Data excerpt

++++++++

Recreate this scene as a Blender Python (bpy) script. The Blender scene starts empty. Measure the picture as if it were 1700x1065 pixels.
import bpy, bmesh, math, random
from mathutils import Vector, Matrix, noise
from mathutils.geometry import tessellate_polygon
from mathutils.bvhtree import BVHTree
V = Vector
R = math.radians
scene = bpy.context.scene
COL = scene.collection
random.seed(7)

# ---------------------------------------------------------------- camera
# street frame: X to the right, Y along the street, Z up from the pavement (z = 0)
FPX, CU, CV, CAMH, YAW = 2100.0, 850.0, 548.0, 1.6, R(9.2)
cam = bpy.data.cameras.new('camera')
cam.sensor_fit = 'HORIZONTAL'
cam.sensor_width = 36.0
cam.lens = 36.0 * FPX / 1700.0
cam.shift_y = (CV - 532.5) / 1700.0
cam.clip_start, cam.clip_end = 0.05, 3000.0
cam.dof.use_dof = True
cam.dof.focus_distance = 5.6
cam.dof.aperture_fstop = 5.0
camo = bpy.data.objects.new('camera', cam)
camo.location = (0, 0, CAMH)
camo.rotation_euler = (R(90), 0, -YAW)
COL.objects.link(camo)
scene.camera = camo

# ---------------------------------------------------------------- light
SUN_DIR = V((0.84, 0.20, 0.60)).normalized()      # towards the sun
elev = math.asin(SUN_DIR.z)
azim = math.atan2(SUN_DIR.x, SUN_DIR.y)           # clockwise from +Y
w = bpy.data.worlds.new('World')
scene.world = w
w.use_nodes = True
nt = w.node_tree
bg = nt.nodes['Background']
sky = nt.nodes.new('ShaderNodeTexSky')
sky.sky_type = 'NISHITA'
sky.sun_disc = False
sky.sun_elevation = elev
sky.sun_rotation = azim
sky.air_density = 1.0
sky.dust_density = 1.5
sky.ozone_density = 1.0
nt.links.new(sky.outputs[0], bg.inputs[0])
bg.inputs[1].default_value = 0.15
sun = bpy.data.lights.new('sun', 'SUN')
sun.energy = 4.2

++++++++

Given task
What are the exact lines from the beginning of the material through the line containing "scene.camera = camo"? Write out those lines alone.

Task output
Recreate this scene as a Blender Python (bpy) script. The Blender scene starts empty. Measure the picture as if it were 1700x1065 pixels.
import bpy, bmesh, math, random
from mathutils import Vector, Matrix, noise
from mathutils.geometry import tessellate_polygon
from mathutils.bvhtree import BVHTree
V = Vector
R = math.radians
scene = bpy.context.scene
COL = scene.collection
random.seed(7)

# ---------------------------------------------------------------- camera
# street frame: X to the right, Y along the street, Z up from the pavement (z = 0)
FPX, CU, CV, CAMH, YAW = 2100.0, 850.0, 548.0, 1.6, R(9.2)
cam = bpy.data.cameras.new('camera')
cam.sensor_fit = 'HORIZONTAL'
cam.sensor_width = 36.0
cam.lens = 36.0 * FPX / 1700.0
cam.shift_y = (CV - 532.5) / 1700.0
cam.clip_start, cam.clip_end = 0.05, 3000.0
cam.dof.use_dof = True
cam.dof.focus_distance = 5.6
cam.dof.aperture_fstop = 5.0
camo = bpy.data.objects.new('camera', cam)
camo.location = (0, 0, CAMH)
camo.rotation_euler = (R(90), 0, -YAW)
COL.objects.link(camo)
scene.camera = camo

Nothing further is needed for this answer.